= Exercise =
Restate the whole listing exactly.

= Source data =

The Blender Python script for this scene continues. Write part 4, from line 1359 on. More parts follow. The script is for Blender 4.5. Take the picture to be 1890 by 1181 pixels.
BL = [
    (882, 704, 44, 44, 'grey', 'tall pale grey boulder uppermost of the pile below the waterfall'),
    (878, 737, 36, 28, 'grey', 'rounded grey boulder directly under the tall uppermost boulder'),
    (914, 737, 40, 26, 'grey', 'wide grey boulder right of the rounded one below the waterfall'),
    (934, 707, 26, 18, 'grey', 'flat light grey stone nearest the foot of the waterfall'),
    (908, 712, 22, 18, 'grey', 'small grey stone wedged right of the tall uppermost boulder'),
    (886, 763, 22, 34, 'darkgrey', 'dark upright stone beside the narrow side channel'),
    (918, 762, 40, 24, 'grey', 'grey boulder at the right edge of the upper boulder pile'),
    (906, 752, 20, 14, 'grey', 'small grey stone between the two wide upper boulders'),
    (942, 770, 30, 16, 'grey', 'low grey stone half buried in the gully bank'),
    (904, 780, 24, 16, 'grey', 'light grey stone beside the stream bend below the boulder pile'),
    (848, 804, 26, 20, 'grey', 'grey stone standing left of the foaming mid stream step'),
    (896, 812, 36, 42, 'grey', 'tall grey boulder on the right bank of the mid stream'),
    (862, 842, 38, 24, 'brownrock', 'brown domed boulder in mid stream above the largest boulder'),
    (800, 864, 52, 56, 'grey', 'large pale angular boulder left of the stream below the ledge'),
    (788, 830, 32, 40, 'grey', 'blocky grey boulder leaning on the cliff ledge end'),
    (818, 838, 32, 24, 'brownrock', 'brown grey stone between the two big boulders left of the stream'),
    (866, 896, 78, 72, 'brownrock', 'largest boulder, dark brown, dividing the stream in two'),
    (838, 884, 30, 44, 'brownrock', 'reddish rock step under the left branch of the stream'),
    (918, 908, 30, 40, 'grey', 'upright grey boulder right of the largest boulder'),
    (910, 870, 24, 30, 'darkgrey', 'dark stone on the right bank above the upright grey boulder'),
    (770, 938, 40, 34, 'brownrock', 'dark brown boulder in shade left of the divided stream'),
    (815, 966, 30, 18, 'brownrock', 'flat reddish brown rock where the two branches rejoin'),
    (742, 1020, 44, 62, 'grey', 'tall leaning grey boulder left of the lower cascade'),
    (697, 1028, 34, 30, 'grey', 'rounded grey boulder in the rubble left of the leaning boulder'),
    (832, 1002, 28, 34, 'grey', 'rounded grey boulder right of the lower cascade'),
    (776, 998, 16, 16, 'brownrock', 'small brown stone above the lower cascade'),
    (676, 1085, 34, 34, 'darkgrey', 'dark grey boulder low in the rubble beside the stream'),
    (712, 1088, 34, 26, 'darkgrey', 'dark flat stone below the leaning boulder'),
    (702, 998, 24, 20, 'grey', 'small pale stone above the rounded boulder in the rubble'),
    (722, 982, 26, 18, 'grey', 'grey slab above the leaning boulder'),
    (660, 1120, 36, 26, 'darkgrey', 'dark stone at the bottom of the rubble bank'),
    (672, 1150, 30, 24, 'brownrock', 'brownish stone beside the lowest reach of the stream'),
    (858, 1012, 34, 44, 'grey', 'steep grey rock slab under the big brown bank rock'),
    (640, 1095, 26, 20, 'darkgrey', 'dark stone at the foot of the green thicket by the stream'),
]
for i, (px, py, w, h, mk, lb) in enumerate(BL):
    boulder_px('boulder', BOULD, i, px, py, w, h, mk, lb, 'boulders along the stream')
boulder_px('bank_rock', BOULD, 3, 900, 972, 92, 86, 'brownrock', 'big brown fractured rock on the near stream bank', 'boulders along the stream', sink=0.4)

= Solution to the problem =
The Blender Python script for this scene continues. Write part 4, from line 1359 on. More parts follow. The script is for Blender 4.5. Take the picture to be 1890 by 1181 pixels.
BL = [
    (882, 704, 44, 44, 'grey', 'tall pale grey boulder uppermost of the pile below the waterfall'),
    (878, 737, 36, 28, 'grey', 'rounded grey boulder directly under the tall uppermost boulder'),
    (914, 737, 40, 26, 'grey', 'wide grey boulder right of the rounded one below the waterfall'),
    (934, 707, 26, 18, 'grey', 'flat light grey stone nearest the foot of the waterfall'),
    (908, 712, 22, 18, 'grey', 'small grey stone wedged right of the tall uppermost boulder'),
    (886, 763, 22, 34, 'darkgrey', 'dark upright stone beside the narrow side channel'),
    (918, 762, 40, 24, 'grey', 'grey boulder at the right edge of the upper boulder pile'),
    (906, 752, 20, 14, 'grey', 'small grey stone between the two wide upper boulders'),
    (942, 770, 30, 16, 'grey', 'low grey stone half buried in the gully bank'),
    (904, 780, 24, 16, 'grey', 'light grey stone beside the stream bend below the boulder pile'),
    (848, 804, 26, 20, 'grey', 'grey stone standing left of the foaming mid stream step'),
    (896, 812, 36, 42, 'grey', 'tall grey boulder on the right bank of the mid stream'),
    (862, 842, 38, 24, 'brownrock', 'brown domed boulder in mid stream above the largest boulder'),
    (800, 864, 52, 56, 'grey', 'large pale angular boulder left of the stream below the ledge'),
    (788, 830, 32, 40, 'grey', 'blocky grey boulder leaning on the cliff ledge end'),
    (818, 838, 32, 24, 'brownrock', 'brown grey stone between the two big boulders left of the stream'),
    (866, 896, 78, 72, 'brownrock', 'largest boulder, dark brown, dividing the stream in two'),
    (838, 884, 30, 44, 'brownrock', 'reddish rock step under the left branch of the stream'),
    (918, 908, 30, 40, 'grey', 'upright grey boulder right of the largest boulder'),
    (910, 870, 24, 30, 'darkgrey', 'dark stone on the right bank above the upright grey boulder'),
    (770, 938, 40, 34, 'brownrock', 'dark brown boulder in shade left of the divided stream'),
    (815, 966, 30, 18, 'brownrock', 'flat reddish brown rock where the two branches rejoin'),
    (742, 1020, 44, 62, 'grey', 'tall leaning grey boulder left of the lower cascade'),
    (697, 1028, 34, 30, 'grey', 'rounded grey boulder in the rubble left of the leaning boulder'),
    (832, 1002, 28, 34, 'grey', 'rounded grey boulder right of the lower cascade'),
    (776, 998, 16, 16, 'brownrock', 'small brown stone above the lower cascade'),
    (676, 1085, 34, 34, 'darkgrey', 'dark grey boulder low in the rubble beside the stream'),
    (712, 1088, 34, 26, 'darkgrey', 'dark flat stone below the leaning boulder'),
    (702, 998, 24, 20, 'grey', 'small pale stone above the rounded boulder in the rubble'),
    (722, 982, 26, 18, 'grey', 'grey slab above the leaning boulder'),
    (660, 1120, 36, 26, 'darkgrey', 'dark stone at the bottom of the rubble bank'),
    (672, 1150, 30, 24, 'brownrock', 'brownish stone beside the lowest reach of the stream'),
    (858, 1012, 34, 44, 'grey', 'steep grey rock slab under the big brown bank rock'),
    (640, 1095, 26, 20, 'darkgrey', 'dark stone at the foot of the green thicket by the stream'),
]
for i, (px, py, w, h, mk, lb) in enumerate(BL):
    boulder_px('boulder', BOULD, i, px, py, w, h, mk, lb, 'boulders along the stream')
boulder_px('bank_rock', BOULD, 3, 900, 972, 92, 86, 'brownrock', 'big brown fractured rock on the near stream bank', 'boulders along the stream', sink=0.4)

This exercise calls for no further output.